A decade of spice!

By | January 29, 2022

I started writing this over a month ago but, as you can tell, I’m late with post it. The short version is I recently hit my 10-year mark workiversary at Spiceworks. Yes, my first day working at Spiceworks was on December 14, 2011. A decade ago. Craziness.

If I turn back the clock a little more, I was at the crux of a personal decision. I had a great offer from Spiceworks but it would mean jumping out of game development. I was deciding between their offer and an amazing offer from 38 Studios. If you’re unfamiliar with them, it was a studio being built to create both the single-player Kingdoms of Amalur: Reckoning and an MMO based in the same setting. There were some big names associated with it including R. A. Salvatore and Todd McFarlane. In addition, Jess Folsom and Charles Dane were already there and I’d be on a team with them. Sounds like a dream job, right? It definitely was. Unfortunately, the dream turned into a nightmare as 38 Studios ended up shutting down some months after I started working at Spiceworks. If you’re interested in knowing more about why that happened, Jason Schreier has a good article on it:

https://www.bloomberg.com/news/features/2021-04-23/project-copernicus-the-collapse-of-curt-schilling-s-38-studios-video-game

Why did I go with Spiceworks over 38 Studios? It wasn’t because I had some magic 8-ball telling me not to. Honestly, for a few months after accepting the offer at Spiceworks, I was kicking myself pretty hard because I really did love working in game development. 38 Studios actually gave me the better offer; both financially and scope of work. Enough where I was contemplating renting an apartment in Rhode Island (where the studio was) and keeping my house in Texas so I could come home to visit my daughter as she would not be moving with me. Having moved around a lot growing up myself (I went to 10 schools altogether), I wanted to give Katryna the opportunity to have some real roots and make lifelong friendships. But between the financial side of the offer, the people I would be working with, and getting to potentially work with Todd McFarlane (was a big fan of his version of Spiderman and then Spawn) and R.A. Salvatore…

What it really came down to was family. Turning back the clock 10 years, Kat was just getting into her teen years. Part of the reason I jumped back to game systems design at UTV from community management was to have a better work-life balance. I had the #firstworldproblem of being gone during the summer months previously due to game conventions (between E3, PAX, GamesCom, Paris Game Show, etc, you travel a lot during those months) and wanted something where I could be more active in her day-to-day life and not just a weekend here and there. When it came down to weighing the options, it was the one item on the list that couldn’t be offset by moving away.

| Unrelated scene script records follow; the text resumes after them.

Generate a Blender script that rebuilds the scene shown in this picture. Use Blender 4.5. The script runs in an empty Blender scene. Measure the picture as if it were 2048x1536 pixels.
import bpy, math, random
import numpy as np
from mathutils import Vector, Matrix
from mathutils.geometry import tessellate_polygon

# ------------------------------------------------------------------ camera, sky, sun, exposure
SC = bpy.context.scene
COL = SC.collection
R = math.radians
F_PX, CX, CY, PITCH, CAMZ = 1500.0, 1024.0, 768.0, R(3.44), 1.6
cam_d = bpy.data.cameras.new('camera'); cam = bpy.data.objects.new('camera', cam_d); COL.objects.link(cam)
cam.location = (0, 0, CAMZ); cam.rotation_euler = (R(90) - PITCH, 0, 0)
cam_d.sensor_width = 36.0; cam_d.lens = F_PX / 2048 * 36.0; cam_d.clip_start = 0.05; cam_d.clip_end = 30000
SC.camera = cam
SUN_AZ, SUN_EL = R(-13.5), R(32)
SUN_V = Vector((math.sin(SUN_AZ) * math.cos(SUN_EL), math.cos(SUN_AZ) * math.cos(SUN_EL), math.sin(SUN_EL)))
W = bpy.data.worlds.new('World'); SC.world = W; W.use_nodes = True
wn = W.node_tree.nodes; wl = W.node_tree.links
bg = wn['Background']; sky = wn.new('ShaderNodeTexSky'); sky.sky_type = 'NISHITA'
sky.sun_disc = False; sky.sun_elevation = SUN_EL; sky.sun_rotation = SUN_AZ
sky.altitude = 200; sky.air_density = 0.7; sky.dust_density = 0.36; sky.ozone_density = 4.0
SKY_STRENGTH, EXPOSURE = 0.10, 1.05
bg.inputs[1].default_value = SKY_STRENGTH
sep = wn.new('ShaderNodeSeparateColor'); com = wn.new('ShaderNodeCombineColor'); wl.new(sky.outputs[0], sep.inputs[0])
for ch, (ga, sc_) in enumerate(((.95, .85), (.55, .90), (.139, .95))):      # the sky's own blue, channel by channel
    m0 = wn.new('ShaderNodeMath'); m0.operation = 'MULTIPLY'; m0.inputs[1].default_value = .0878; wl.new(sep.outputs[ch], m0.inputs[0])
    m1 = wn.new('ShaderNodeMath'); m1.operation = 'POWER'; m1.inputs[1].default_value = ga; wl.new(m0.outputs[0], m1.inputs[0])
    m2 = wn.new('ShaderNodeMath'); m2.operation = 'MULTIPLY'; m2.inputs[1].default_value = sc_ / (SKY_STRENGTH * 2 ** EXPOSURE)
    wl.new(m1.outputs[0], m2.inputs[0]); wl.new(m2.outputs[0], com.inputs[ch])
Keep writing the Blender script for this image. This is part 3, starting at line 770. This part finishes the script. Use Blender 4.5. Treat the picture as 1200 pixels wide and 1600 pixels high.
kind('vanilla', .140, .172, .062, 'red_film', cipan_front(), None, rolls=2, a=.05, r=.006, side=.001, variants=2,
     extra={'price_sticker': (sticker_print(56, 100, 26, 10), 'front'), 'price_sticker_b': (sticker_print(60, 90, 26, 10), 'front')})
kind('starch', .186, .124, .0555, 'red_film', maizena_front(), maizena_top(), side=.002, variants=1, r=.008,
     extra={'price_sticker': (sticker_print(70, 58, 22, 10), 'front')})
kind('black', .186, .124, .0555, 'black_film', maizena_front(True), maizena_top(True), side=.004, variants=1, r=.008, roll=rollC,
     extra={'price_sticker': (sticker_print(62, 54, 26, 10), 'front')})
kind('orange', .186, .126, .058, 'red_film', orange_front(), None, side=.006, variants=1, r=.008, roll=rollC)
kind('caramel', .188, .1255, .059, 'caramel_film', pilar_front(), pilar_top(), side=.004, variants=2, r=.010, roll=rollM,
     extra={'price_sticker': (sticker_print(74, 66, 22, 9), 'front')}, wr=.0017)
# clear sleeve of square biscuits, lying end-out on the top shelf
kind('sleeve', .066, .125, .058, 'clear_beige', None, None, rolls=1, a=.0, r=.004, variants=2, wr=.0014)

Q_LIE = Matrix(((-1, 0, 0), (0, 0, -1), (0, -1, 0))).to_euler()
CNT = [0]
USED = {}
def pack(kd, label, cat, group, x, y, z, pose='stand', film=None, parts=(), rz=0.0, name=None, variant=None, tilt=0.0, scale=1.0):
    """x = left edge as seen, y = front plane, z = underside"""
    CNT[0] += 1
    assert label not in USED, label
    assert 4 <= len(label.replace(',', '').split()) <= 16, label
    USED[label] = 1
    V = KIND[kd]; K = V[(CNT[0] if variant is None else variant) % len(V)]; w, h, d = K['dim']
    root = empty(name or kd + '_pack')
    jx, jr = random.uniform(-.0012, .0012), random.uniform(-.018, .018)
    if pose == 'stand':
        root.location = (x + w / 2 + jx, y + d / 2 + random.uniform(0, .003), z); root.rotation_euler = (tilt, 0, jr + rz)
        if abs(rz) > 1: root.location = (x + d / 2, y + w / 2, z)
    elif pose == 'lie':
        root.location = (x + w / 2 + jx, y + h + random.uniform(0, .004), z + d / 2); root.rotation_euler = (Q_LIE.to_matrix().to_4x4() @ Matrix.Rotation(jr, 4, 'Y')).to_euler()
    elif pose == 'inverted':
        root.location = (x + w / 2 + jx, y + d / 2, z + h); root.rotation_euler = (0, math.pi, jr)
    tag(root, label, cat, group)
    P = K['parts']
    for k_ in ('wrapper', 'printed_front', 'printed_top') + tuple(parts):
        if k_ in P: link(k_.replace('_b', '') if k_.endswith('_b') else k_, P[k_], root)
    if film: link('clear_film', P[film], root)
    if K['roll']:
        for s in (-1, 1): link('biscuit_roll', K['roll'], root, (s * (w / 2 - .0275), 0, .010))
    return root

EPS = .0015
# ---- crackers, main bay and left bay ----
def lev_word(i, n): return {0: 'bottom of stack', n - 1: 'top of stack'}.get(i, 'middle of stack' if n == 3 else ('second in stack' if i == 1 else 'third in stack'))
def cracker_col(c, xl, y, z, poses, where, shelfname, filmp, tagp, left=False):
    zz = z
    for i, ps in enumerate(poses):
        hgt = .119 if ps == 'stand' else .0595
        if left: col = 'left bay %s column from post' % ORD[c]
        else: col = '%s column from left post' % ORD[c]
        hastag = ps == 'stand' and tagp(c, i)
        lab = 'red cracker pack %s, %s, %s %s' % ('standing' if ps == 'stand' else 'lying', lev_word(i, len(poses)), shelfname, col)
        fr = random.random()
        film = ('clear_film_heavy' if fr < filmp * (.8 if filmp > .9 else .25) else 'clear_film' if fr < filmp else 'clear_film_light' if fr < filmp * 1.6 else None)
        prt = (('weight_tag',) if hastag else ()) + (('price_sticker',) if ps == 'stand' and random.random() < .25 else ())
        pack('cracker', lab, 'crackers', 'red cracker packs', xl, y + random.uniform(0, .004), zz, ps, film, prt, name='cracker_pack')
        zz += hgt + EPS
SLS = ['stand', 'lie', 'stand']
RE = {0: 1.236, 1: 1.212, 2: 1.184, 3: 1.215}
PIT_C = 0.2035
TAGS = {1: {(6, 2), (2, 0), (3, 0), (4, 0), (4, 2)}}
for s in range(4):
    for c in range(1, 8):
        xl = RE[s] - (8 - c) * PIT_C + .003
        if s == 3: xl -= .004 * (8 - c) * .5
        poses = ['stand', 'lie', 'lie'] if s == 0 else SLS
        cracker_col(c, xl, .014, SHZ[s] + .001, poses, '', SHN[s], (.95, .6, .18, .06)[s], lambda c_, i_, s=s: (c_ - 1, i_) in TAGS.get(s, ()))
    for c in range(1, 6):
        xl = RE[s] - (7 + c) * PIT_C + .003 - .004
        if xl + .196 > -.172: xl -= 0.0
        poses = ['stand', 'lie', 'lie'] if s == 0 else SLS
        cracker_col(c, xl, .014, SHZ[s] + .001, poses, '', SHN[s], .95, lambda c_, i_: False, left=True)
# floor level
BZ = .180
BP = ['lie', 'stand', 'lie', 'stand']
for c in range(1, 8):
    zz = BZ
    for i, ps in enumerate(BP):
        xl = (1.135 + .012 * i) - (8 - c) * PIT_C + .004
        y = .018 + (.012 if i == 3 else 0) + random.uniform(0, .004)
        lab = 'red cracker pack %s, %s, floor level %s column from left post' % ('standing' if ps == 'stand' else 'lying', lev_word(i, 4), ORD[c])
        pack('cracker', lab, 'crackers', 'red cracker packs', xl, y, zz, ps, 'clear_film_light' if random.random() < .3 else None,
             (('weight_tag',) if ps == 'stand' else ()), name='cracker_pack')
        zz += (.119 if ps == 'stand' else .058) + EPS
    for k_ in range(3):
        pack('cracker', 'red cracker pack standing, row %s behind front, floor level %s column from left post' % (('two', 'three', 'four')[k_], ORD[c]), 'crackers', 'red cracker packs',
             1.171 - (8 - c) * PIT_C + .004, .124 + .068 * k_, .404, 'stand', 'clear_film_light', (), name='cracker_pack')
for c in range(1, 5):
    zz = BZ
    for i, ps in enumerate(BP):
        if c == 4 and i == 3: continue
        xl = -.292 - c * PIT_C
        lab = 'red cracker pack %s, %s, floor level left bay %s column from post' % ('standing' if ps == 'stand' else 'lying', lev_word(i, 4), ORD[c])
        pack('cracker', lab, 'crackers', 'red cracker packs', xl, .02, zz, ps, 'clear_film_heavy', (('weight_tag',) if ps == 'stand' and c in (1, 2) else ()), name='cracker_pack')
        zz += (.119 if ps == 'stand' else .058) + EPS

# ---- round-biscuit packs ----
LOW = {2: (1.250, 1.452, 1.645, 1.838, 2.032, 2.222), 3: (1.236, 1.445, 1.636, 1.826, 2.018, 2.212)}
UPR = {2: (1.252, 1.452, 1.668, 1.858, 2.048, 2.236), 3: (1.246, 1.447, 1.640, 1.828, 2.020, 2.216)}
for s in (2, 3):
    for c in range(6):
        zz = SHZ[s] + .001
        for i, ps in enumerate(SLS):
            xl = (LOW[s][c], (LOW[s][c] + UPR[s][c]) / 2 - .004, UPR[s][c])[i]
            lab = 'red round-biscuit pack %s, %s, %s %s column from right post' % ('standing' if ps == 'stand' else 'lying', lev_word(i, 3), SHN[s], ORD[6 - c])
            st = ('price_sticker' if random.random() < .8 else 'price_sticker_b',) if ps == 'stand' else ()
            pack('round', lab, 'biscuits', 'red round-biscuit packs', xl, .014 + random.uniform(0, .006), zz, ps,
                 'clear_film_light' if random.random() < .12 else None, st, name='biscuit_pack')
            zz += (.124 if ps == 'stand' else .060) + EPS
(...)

I thought it was the right decision then and some months later, I was even more glad about the decision I made when I heard about 38 Studios declaring bankruptcy. Still, a terrible thing to happen and made worse as I had friends and close colleagues that worked there. But I did have a huge sigh of relief when I thought about the “what ifs” had I taken that offer instead.

Anyways, Spiceworks. Been here a long time. It is, by far, the longest I’ve worked somewhere. I served in active duty in the Marine Corps for 6 years and between the various iterations of Wolfpack Studios (Ubisoft, Stray Bullet Games), that was almost 8 years. But this is the first time I’ve hit double-digits when it comes to working at one place.

That said, in many ways, Spiceworks feels like a variety of companies over the years. When I first started there, the community was a side project and we were just starting to dabble with “vendor social” which is what I was initially focused solely on. When Nic left, I took over both sides of the house (IT and the brand representation programs) and the community became more of a pillar of the company. Over time, I also started to work a lot more with product, not just as a stakeholder but as an active member of it. And then last year (2021), made the full jump to being a part of the product team as the Product Manager for both the Spiceworks Community platform and the Spiceworks IT Tools… but I’ll write more about that in my end-of-year wrap-up (if or when I get to that).

It is just crazy, at least to me, to think that I’ve been here for over a decade now. And the nice thing about blogging about this is it gives me the opportunity to look back over the years and remember a lot of great people and recall some amazing memories. This is part of the reason I blog; I do it also for myself. A decade from now, I can read this and relive those memories again.

Anyways, as Frank Herbert would have say (but didn’t since it wasn’t a quote in the books but rather an original addition to the movie adaptation), “the spice must flow!”